A principal tese da acusação contra o ex-policial é que as imagens da morte de Floyd não deixam dúvidas de que o ato foi um assassinato, enquanto a defesa alega que a vítima pode ter morrido em decorrência de outras questões, inclusive por problemas cardíacos ou de overdose.

Neste segunda, devido à repercussão da morte de Daunte Wright, o principal advogado de Chauvin, Eric J. Nelson, pediu à Justiça que os jurados do caso Floyd fossem isolados e ficassem incomunicáveis para que os novos protestos nas ruas não exerçam algum tipo de influência sobre suas decisões.

Segundo o próprio Nelson, as duas mortes têm elementos em comum, e os jurados, entre os quais há ao menos um morador de Brooklyn Center, poderiam se sentir pressionados a condenar Chauvin para encerrar uma possível nova onda de manifestações nas ruas.

O promotor Steve Schleicher se opôs ao pedido, dizendo que o tribunal não poderia reagir a “todos os eventos mundiais que possam afetar a atitude ou estado emocional de alguém” isolando os jurados. A Justiça negou o pedido da defesa, e o julgamento foi retomado como previsto.

No mês passado, os deputados americanos aprovaram um projeto de lei que proíbe táticas policiais controversas e facilita o caminho para ações judiciais contra agentes que violarem direitos constitucionais de suspeitos.
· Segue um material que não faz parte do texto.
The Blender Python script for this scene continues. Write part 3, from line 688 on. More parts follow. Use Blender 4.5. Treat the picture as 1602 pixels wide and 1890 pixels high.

O texto ainda precisa ser aprovado pelo Senado.

A “Lei George Floyd de Justiça no Policiamento” inclui medidas como a proibição de estrangulamentos durante a ação policial, o fim dos mandados de segurança que permitem que os agentes entrem em lugares sem se anunciarem —como na ação que matou Breonna Taylor— e a criação de um registro nacional de má conduta policial.

Em uma de suas disposições mais polêmicas, o projeto prevê o fim da “imunidade qualificada”, uma espécie de excludente de ilicitude que, na prática, impede policiais de serem responsabilizados criminalmente por eventuais usos excessivos de força e violações de direitos constitucionais.

A lei determina ainda a obrigatoriedade de câmeras que possam registrar a ação dos agentes, tanto as corporais quanto as que ficam posicionadas nos painéis das viaturas —como no caso de Daniel Prude—, e cria novos modelos de policiamento comunitário, especialmente para bairros de populações minoritárias.